If you’re a homeowner with equity in your residence, you may be in for some good news. Low rates and tax advantages have made home equity loans an excellent source of funds for practically any reason.

What is home equity?
Your home equity is your home’s market value (what you can sell it for) minus what you still owe on it. Perhaps you don’t realize what a large financial reserve this can be. One good thing about inflation – it usually increases the value of your home. For example, say you bought your home 10 years ago for $100,000; its value today may exceed $150,000, increasing your home’s equity by $50,000. If your first mortgage has a $70,000 balance, the total equity in your home is $80,000.

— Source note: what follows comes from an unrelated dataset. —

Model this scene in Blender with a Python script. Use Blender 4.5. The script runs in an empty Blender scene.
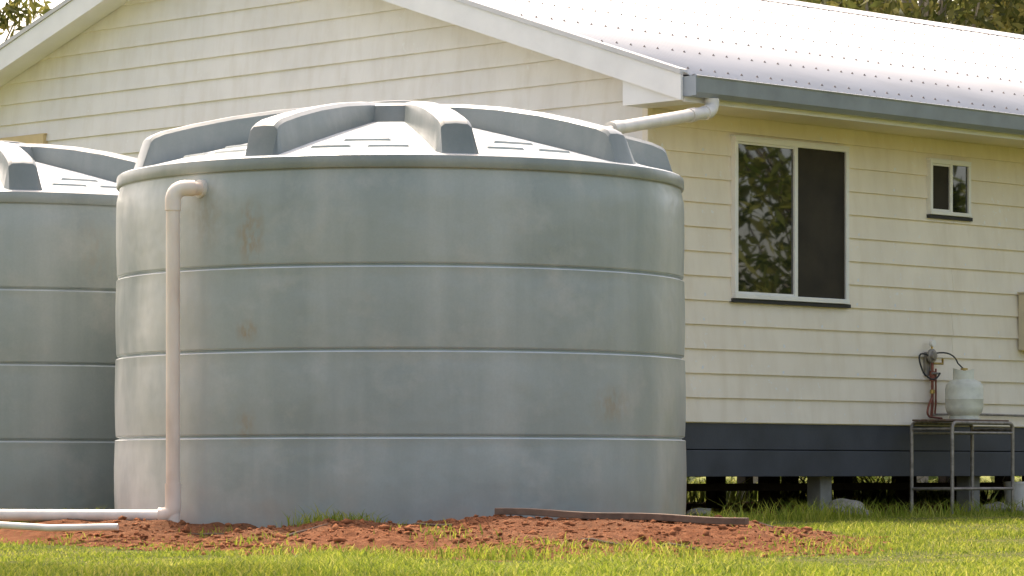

What is a home equity loan?
A home equity loan allows you to take advantage of the increased value of your home, without having to sell it. Why would you want access to these funds? There are three primary reasons:

  • Tax advantages – Most homeowners can deduct interest paid on a home equity loan. This can result in considerable savings over the long run. Consult your tax advisor to see if you would qualify for such deductions.
  • Low rates – Since your home is being used as collateral, the loan is considered to have less risk to the lender. This means that the interest rates charged on home equity loans are usually quite low.
  • Flexibility – The money you borrow does not necessarily have to be used for the house itself. On the contrary – Equity funds can be used for virtually any reason – to purchase a car, pay tuition expenses, finance a vacation, to purchase investments, or for any other reason you can imagine.

How much can I borrow?
Ask your credit union how much of the home’s value you can borrow against. Often lenders have different percentages that they will loan up to. For example, lets say the lender will provide home equity funds for up to 90% of the home’s value. Now lets assume that your home’s market value is $100,000 and you owe $60,000 on your first mortgage. 90% of $100,000 is $90,000, minus the $60,000 you owe, leaves you with a $30,000 maximum loan. As stated, some lenders will allow you to borrow higher or lower than 90%, so it’s a good idea to ask.

Popular Home Equity Products
There are three primary forms of home equity loans on the market.

  • Home Equity Loan – This product carries a fixed rate loan for a fixed term. With this loan, you borrow a lump sum and pay it back in equal installments.
  • Home Equity Line of Credit – As a line-of-credit, this product allows for a bit more flexibility. Once the credit line is established, you can advance yourself funds as you need them. That means you can borrow more money in the future without having to re-apply. Since Home Equity Credit Lines are open-ended, they usually carry a variable interest rate. Check with your lender.
  • Home Equity Credit Cards – A relatively new concept, this combines the tax advantages of a home equity loan with the convenience and worldwide acceptance of a credit card.